Input data:

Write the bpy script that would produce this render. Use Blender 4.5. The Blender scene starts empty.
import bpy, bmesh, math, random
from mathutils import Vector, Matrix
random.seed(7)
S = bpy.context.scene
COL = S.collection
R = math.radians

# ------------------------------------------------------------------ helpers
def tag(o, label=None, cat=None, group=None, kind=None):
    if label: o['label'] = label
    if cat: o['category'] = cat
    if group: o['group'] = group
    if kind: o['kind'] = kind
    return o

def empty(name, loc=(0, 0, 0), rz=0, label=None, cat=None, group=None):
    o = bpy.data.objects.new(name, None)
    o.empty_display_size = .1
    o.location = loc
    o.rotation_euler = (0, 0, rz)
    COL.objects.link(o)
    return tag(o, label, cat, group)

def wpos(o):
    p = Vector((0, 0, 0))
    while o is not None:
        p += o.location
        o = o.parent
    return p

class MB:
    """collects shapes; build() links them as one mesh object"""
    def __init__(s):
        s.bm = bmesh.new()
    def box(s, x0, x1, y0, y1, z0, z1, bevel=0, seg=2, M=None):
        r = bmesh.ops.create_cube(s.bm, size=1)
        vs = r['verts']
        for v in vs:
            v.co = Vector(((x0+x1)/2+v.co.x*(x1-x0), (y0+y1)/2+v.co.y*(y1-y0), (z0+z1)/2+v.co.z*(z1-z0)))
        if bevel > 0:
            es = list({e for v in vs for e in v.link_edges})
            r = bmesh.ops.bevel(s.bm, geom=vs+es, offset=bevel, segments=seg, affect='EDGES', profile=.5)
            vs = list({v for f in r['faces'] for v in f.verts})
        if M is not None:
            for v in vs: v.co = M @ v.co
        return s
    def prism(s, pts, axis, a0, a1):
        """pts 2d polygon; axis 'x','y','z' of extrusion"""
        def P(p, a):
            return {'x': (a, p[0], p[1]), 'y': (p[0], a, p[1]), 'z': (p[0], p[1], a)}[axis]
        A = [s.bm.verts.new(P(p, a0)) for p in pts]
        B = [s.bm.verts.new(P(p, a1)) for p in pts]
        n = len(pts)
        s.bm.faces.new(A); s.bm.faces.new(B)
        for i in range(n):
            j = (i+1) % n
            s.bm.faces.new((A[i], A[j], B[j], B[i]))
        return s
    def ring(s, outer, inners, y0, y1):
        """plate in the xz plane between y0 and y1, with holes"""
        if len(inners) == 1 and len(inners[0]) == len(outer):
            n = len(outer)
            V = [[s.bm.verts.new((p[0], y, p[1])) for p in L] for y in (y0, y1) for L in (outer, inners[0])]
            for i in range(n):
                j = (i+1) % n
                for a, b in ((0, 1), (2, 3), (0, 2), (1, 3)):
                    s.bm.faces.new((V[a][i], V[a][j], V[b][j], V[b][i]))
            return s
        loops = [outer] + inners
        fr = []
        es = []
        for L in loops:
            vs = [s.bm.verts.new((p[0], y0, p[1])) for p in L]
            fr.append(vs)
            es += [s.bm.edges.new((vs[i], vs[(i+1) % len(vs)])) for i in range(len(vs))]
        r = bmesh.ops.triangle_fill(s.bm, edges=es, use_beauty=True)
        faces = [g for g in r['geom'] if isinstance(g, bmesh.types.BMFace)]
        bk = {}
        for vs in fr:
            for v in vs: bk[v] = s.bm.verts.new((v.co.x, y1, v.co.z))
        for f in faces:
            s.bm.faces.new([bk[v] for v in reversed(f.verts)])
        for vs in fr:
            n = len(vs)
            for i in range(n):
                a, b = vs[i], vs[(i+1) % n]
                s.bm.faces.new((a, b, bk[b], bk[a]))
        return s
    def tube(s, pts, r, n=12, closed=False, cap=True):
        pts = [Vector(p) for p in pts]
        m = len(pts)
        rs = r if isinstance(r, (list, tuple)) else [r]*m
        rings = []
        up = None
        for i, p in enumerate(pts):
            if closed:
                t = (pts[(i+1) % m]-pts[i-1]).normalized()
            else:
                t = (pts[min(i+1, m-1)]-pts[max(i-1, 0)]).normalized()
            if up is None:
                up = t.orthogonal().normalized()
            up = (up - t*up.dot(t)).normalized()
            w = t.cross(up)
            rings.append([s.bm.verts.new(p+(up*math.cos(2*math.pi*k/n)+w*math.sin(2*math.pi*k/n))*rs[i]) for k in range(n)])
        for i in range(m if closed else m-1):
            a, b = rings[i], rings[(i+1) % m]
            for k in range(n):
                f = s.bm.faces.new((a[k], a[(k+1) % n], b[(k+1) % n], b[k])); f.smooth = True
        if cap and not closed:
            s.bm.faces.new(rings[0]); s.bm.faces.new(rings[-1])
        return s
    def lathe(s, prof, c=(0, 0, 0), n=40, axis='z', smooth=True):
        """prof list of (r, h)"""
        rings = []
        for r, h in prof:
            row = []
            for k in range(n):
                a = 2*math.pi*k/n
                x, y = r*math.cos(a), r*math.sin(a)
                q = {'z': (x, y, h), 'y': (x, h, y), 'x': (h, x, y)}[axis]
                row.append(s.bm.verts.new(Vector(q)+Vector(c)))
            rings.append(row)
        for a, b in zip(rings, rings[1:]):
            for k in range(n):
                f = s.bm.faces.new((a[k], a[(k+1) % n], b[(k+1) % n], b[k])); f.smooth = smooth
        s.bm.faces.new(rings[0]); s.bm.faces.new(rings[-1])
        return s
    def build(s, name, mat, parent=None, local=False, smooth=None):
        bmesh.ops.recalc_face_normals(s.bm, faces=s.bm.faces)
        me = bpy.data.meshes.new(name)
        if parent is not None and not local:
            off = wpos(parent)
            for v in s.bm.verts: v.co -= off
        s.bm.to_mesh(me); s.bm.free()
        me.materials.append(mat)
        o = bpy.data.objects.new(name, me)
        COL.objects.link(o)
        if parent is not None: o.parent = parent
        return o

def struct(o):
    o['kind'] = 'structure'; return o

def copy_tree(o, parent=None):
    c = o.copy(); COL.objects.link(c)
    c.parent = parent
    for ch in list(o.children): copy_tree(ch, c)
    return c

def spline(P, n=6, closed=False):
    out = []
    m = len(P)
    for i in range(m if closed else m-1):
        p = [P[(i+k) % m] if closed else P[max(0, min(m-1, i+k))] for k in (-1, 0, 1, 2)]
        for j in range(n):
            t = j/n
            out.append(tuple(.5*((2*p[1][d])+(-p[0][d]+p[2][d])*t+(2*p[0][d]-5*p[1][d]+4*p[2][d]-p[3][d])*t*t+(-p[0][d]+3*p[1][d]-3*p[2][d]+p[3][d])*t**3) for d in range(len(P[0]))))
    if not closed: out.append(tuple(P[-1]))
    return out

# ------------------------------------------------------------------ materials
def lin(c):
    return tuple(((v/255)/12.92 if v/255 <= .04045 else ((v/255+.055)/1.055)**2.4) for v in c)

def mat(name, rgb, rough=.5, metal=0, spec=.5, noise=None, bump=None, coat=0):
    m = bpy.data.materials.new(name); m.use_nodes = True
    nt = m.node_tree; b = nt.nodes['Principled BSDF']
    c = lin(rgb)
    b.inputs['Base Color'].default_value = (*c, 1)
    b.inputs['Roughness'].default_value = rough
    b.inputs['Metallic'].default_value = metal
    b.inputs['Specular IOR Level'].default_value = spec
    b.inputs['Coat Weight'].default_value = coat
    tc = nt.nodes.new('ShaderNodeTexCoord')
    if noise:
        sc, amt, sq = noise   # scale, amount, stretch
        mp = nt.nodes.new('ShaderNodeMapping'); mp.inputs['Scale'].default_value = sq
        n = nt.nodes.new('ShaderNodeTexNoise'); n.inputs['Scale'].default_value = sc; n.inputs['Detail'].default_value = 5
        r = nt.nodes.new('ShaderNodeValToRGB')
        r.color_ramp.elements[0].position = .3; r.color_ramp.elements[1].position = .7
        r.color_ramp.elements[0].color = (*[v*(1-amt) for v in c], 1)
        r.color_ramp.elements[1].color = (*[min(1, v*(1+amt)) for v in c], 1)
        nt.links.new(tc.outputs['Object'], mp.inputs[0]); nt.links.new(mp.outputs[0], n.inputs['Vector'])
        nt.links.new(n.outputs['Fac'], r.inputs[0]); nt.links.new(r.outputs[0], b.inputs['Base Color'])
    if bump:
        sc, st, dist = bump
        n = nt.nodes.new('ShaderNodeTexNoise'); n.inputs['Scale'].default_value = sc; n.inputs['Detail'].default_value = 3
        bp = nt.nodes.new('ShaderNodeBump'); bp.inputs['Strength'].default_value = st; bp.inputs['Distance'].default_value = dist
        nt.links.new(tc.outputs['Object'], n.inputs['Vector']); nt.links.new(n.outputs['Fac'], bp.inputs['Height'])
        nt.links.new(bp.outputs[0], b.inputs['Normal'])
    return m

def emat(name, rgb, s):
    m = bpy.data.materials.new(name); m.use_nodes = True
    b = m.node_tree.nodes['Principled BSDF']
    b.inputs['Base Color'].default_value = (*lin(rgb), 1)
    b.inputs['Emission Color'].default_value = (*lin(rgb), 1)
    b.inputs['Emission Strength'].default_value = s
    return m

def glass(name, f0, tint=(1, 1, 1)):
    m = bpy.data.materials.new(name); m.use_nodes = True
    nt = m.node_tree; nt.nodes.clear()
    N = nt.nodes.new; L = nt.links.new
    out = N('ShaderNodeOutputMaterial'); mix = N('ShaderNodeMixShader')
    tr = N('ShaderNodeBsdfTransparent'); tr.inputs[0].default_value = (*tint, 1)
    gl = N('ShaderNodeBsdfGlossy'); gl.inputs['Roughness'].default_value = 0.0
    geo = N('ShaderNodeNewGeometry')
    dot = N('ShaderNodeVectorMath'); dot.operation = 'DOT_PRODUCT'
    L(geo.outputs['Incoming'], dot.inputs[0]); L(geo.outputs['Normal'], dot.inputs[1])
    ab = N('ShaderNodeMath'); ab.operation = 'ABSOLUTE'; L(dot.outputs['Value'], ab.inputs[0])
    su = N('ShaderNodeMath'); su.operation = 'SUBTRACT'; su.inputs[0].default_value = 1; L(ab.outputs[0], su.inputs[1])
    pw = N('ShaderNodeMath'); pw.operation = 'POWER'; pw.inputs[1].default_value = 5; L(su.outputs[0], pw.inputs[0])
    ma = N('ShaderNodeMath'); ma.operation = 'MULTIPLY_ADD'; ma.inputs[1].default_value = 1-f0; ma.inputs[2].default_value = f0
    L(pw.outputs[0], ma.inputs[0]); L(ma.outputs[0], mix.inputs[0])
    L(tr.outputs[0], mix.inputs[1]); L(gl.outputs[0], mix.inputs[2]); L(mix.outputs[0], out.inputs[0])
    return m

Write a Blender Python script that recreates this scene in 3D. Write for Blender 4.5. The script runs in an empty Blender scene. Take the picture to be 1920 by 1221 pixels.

Given task: Restate the first line and every line after it, word for word, stopping once the line with "R = math.radians" is done.

Solution:
Write the bpy script that would produce this render. Use Blender 4.5. The Blender scene starts empty.
import bpy, bmesh, math, random
from mathutils import Vector, Matrix
random.seed(7)
S = bpy.context.scene
COL = S.collection
R = math.radians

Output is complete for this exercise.